**Exercise details:** Retype only the lines from the top of the records to the line with "# A silver two-seat", including that line but none of the pictures.

**Data to process:**
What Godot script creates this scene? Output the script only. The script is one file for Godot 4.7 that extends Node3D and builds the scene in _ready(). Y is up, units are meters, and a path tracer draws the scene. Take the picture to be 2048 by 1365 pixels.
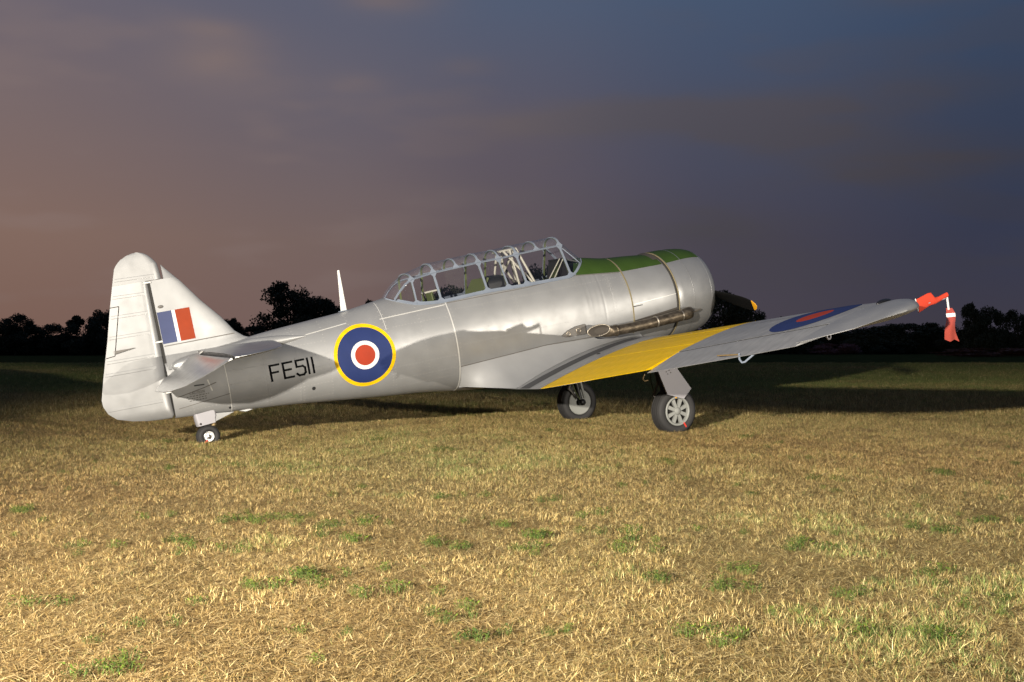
extends Node3D
# A silver two-seat training airplane parked on dry grass at dusk, lit by two floodlights on stands.

# ---------------------------------------------------------------- mesh builder
class MB:
	var v := PackedVector3Array()
	var n := PackedVector3Array()
	var ix := PackedInt32Array()
	var col := PackedColorArray()

	func grid(rows: Array, wrap := false) -> void:
		var nr: int = rows.size()
		var nc: int = rows[0].size()
		var base := v.size()
		var nn := PackedVector3Array()
		nn.resize(nr * nc)
		for r in nr:
			v.append_array(rows[r])
		var last := nc if wrap else nc - 1
		for r in nr - 1:
			for c in last:
				var c2 := (c + 1) % nc
				var a := r * nc + c
				var b := r * nc + c2
				var d := (r + 1) * nc + c
				var e := (r + 1) * nc + c2
				for t in [[a, b, e], [a, e, d]]:
					var pa: Vector3 = v[base + t[0]]
					var pb: Vector3 = v[base + t[1]]
					var pc: Vector3 = v[base + t[2]]
					var fn := (pc - pa).cross(pb - pa)
					if fn.length_squared() < 1e-18:
						continue
					ix.append(base + t[0]); ix.append(base + t[1]); ix.append(base + t[2])
					nn[t[0]] += fn; nn[t[1]] += fn; nn[t[2]] += fn
		for k in nn.size():
			n.append(nn[k].normalized() if nn[k].length_squared() > 1e-20 else Vector3.UP)

	func poly(p: PackedVector3Array) -> void:
		var base := v.size()
		var fn := Vector3.ZERO
		for k in range(1, p.size() - 1):
			fn += (p[k + 1] - p[0]).cross(p[k] - p[0])
		fn = fn.normalized()
		for q in p:
			v.append(q); n.append(fn)
		for k in range(1, p.size() - 1):
			ix.append(base); ix.append(base + k); ix.append(base + k + 1)

	func prism(p: PackedVector3Array, d: Vector3) -> void:
		var q := PackedVector3Array()
		for a in p:
			q.append(a + d)
		poly(p)
		var r := q.duplicate()
		r.reverse()
		poly(r)
		for k in p.size():
			var k2 := (k + 1) % p.size()
			poly(PackedVector3Array([p[k], q[k], q[k2], p[k2]]))

	# bevelled box
	func box(x: Transform3D, s: Vector3, bv := 0.004) -> void:
		var h := s * 0.5
		var i := h - Vector3.ONE * minf(bv, h[h.min_axis_index()] * 0.9)
		for ax in 3:
			var u := (ax + 1) % 3
			var w := (ax + 2) % 3
			for sg in [-1.0, 1.0]:
				var p := PackedVector3Array()
				for c in [[-1, -1], [1, -1], [1, 1], [-1, 1]]:
					var q := Vector3.ZERO
					q[ax] = h[ax] * sg; q[u] = i[u] * c[0]; q[w] = i[w] * c[1]
					p.append(x * q)
				if sg > 0: p.reverse()
				poly(p)
			for su in [-1.0, 1.0]:
				for sw in [-1.0, 1.0]:
					var p2 := PackedVector3Array()
					for c in [[0, -1], [0, 1], [1, 1], [1, -1]]:
						var q := Vector3.ZERO
						q[ax] = i[ax] * c[1]
						q[u] = (h[u] if c[0] == 0 else i[u]) * su
						q[w] = (i[w] if c[0] == 0 else h[w]) * sw
						p2.append(x * q)
					if su * sw < 0: p2.reverse()
					poly(p2)

	func tube(path: PackedVector3Array, r: Array, sides := 10, caps := true) -> void:
		var rows := []
		var prev := Vector3.ZERO
		for k in path.size():
			var t := (path[mini(k + 1, path.size() - 1)] - path[maxi(k - 1, 0)]).normalized()
			var a: Vector3 = prev - t * prev.dot(t) if prev != Vector3.ZERO else t.cross(Vector3(0.31, 0.77, 0.55))
			a = a.normalized()
			prev = a
			var b := t.cross(a)
			var ring := PackedVector3Array()
			var rr: float = r[mini(k, r.size() - 1)]
			for j in sides:
				var g := TAU * j / sides
				ring.append(path[k] + (a * cos(g) + b * sin(g)) * rr)
			rows.append(ring)
		grid(rows, true)
		if caps:
			var f: PackedVector3Array = rows[0].duplicate()
			f.reverse()
			poly(f)
			poly(rows[-1])

	# profile of (along axis, radius) turned round axis x of the transform
	func lathe(prof: Array, x: Transform3D, seg := 40) -> void:
		var rows := []
		for p in prof:
			var ring := PackedVector3Array()
			for j in seg:
				var g := TAU * j / seg
				ring.append(x * Vector3(p[0], cos(g) * p[1], sin(g) * p[1]))
			rows.append(ring)
		grid(rows, true)

	# flat bar with sharp edges along a path; wd = direction of its width
	func ribbon(path: PackedVector3Array, wds: Array, w: float, th: float) -> void:
		var c := [PackedVector3Array(), PackedVector3Array(), PackedVector3Array(), PackedVector3Array()]
		for k in path.size():
			var t := (path[mini(k + 1, path.size() - 1)] - path[maxi(k - 1, 0)]).normalized()
			var wd: Vector3 = wds[mini(k, wds.size() - 1)]
			wd = (wd - t * wd.dot(t)).normalized()
			var nr := t.cross(wd)
			c[0].append(path[k] + wd * w * 0.5 + nr * th * 0.5)
			c[1].append(path[k] - wd * w * 0.5 + nr * th * 0.5)
			c[2].append(path[k] - wd * w * 0.5 - nr * th * 0.5)
			c[3].append(path[k] + wd * w * 0.5 - nr * th * 0.5)
		for k in 4:
			grid([c[k], c[(k + 1) % 4]])
		for e in [0, path.size() - 1]:
			poly(PackedVector3Array([c[0][e], c[1][e], c[2][e], c[3][e]]))

	func ball(at: Vector3, s: Vector3, seg := 14) -> void:
		var rows := []
		for r in 9:
			var a := PI * r / 8.0
			var ring := PackedVector3Array()
			for j in seg:
				var g := TAU * j / seg
				ring.append(at + Vector3(cos(a), sin(a) * cos(g), sin(a) * sin(g)) * s)
			rows.append(ring)
		grid(rows, true)

	func mesh() -> ArrayMesh:
		var arr := []
		arr.resize(Mesh.ARRAY_MAX)
		arr[Mesh.ARRAY_VERTEX] = v
		arr[Mesh.ARRAY_NORMAL] = n
		arr[Mesh.ARRAY_INDEX] = ix
		if col.size() == v.size() and col.size() > 0:
			arr[Mesh.ARRAY_COLOR] = col
		var m := ArrayMesh.new()
		m.add_surface_from_arrays(Mesh.PRIMITIVE_TRIANGLES, arr)
		return m

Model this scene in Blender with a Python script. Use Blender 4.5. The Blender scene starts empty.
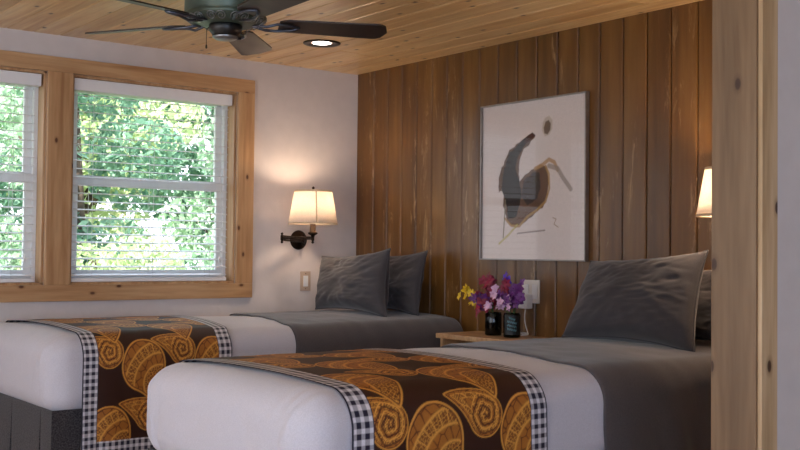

**Result for this task:**
What Godot script creates this scene? Output the script only. The script is one file for Godot 4.7 that extends Node3D and builds the scene in _ready(). Y is up, units are meters, and a path tracer draws the scene. Take the picture to be 2048 by 1365 pixels.
extends Node3D
# A silver two-seat training airplane parked on dry grass at dusk, lit by two floodlights on stands.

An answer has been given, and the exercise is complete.